Table 3.5: The status of agreement: controversial issues.

Elements

Controversial characteristic

Agreement markings

- lack of listability (forms)

Verb arguments

- optionality of subject agreement

Lexical items

- selective nature of agreement marking

A detailed discussion of the arguments that have been subject to a longstanding debate is beyond the scope of this work. However, we shall briefly outline the position adopted in this work, which roughly maintains that the information encoded through the initial and final locations of agreement verbs is best characterised as verb agreement (for a detailed discussion of the main arguments see Lillo-Martin 2002: 249 f.). The main tenets of this approach are as follows.
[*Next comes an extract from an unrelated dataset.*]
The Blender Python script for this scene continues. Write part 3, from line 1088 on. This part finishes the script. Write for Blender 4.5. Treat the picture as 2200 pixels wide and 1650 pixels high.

Verb agreement and thematic structure. The choice of verbs participating in the class of verbs that agrees with their subject and object in person and number is not random but constrained by their s-selection features (i.e. their thematic structure) (see Rathmann & Mathur 2002 for a detailed discussion).

Grammatical information encoded. Feature sharing between agreement verbs and their arguments concerns particular syntactic roles (subject and object). The grammatical processes are also reflected in various syntactic phenomena such as the licensing of null arguments (Lillo-Martin 2002: 251).

Person distinction at the lexical level. Following Meier (1990) two categories of loci can be distinguished concerning their specification. The locus used to refer to the first person is listable (the location is fixed). The loci used to refer to a non-first person represent a bounded set of loci falling within the signing spaced which is, however, not listable. The infinity issue, as Rathmann and Mathur (2002: 377) put it, is thus one of listability.

Person distinction at the syntactic level. The dual first/non-first person distinction is relevant to syntax. For example, in the context of referential shift the first person pronoun may pick out a referent other than the signer (a characteristic reserved to the first person). By contrast, the difference between various non-first locations is irrelevant at this linguistic level (no syntactic process treats a location on the right differently than a location on the left) (Lillo-Martin 2002: 255).

Referential identity at the discourse level. The expression of co-reference involves choice of the same locus. Hence, pronouns with identical referential indices are interpreted as picking out the same referent at the discourse level (Lil- lo-Martin 2002: 255) (we will expand on the constraints relevant at this level in section 3.1.4.2).